The third mini theory is the cultural deviance theory which establishes that “criminal behavior is an expression of conformity to lower class sub-culture values and traditions, not a rebellion against traditional society” (Dechant n. pg.). Kids had different backgrounds and were representatives of a cultural minority. They had their own society with its laws and rules. Their society was not contradictory to a traditional one. Thus, a social structure theory explains the motivation and behavior of the drug sellers.
Another theory that can explain the behavior of drug dealers is the Merton’s anomie theory. It is very close to the Social structure theory. It indicates that there can be a conflict between socially accepted and norms. Merton used the term anomie to describe the difference between socially accepted personal goals and availability of means to reach them (Anomie Theory n.pg).
The major goal of Americans is the wealth, but not all people can attain it, especially the representatives of the disadvantaged groups. Personalities, who find that they have no way to reach wealth, can experience anomie. When it occurs, those people can reveal deviant behavior to reach their goals. This is a situation that Williams describes in his book about “cocaine kids”. Every of them became drug dealers in order to overcome poverty and reach their goals to live in wealth. They understood that their social status and family incomes hardly could help them elevate their social status and become rich, so they “expressed a deviant behavior”.
One more theory that explains the behavior of drug dealers is Adlerian theory. It explains the psychological side of it. According to this theory, “drug dealers/smugglers exhibit elevated self-esteem and increased feelings of power, and thus receive ego gratification from perceived elevated social status in the community” (Highland and Dabney 110). Thus, drug dealing increased kids’ feelings of power and superiority and supported their self-esteem.
Williams also explains the reasons why kids left the business. These reasons can also be explained with the help of the mentioned theories. The teens who left drug dealing achieved their goals and had other purposes in life. Some of them had money, others changed their priorities and had families or entered educational establishments.

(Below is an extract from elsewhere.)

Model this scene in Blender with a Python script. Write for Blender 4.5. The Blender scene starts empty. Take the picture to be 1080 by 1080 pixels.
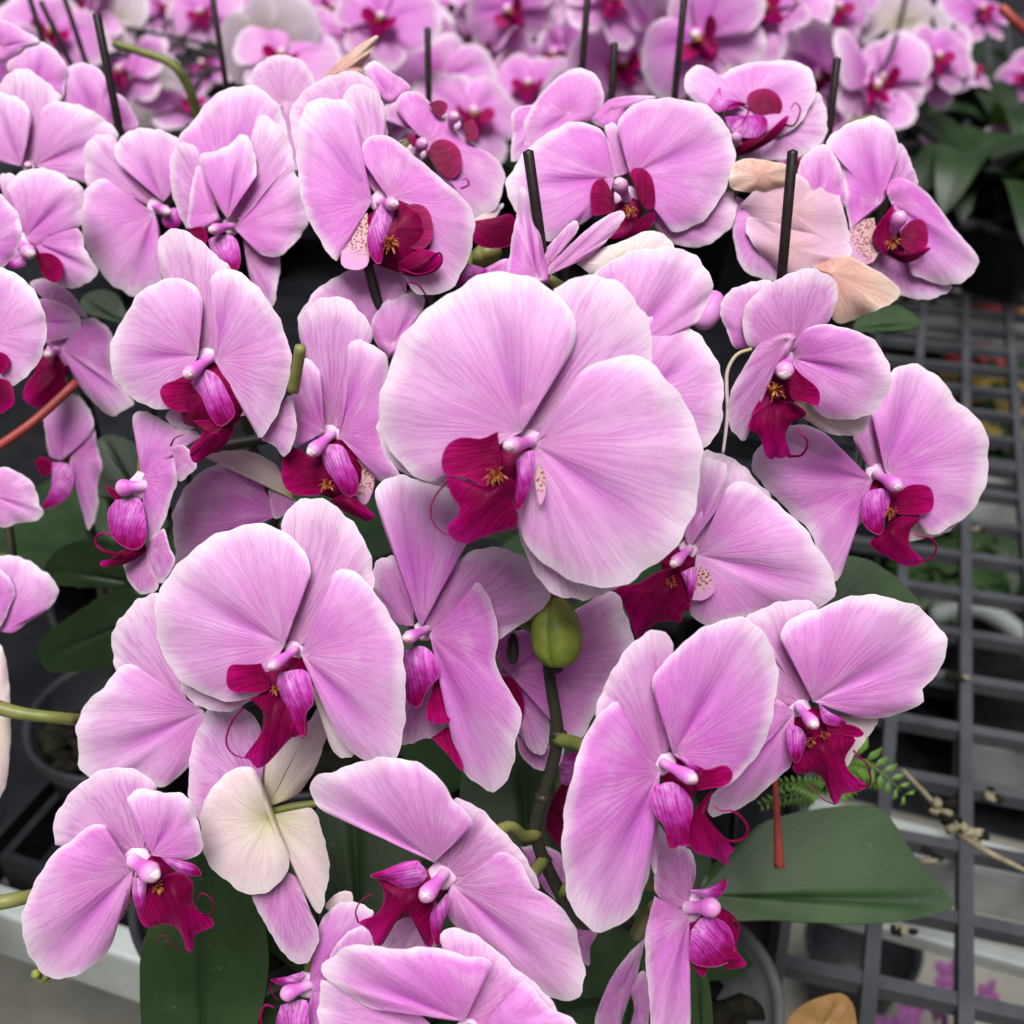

Thus, drug dealing was just a means to achieve other goals.
The book by Terry Williams presents lives of teens engaged in drug dealing and explains their motivations to enter and leave the world of drugs. These motivations and behaviors of drug dealers can be understood and explained with the number of criminological theories, such as social Structure theory, Merton’s anomie theory, and Adler’s theory. All these theories suggest that the main reason to be involved in drug dealing and, at the same time, abandon it, is a desire to achieve social status and elevate self-esteem.
References
Dechant, Arista B. The Psychology of Criminal Behaviour: Theories from Past to Present. Liberal 2009, Web.
Highland, Richard A., and Dean A. Dabney. Using Adlerian Theory to Shed Light on Drug Dealer Motivations. Applied Psychology in Criminal Justice, 2009: 5(2): 109-138.
How does anomie theory explain deviant behavior? CliffsNotes.com., 2010. Web
Lilly, J. Robert, Francis T. Cullen, and Richard A. Ball. Criminological Theory: Context and Consequences. 4th ed. Thousand Oaks, Calif.: Sage Publications, 2007.
McShane, Marilyn D., and Franklin P. Williams. Encyclopedia of Juvenile Justice. London: SAGE, 2003.
Williams, Terry. The Cocaine Kids: The Inside Story of a Teenage Drug Ring. Cambridge, Mass.: Da Capo Press, 1989.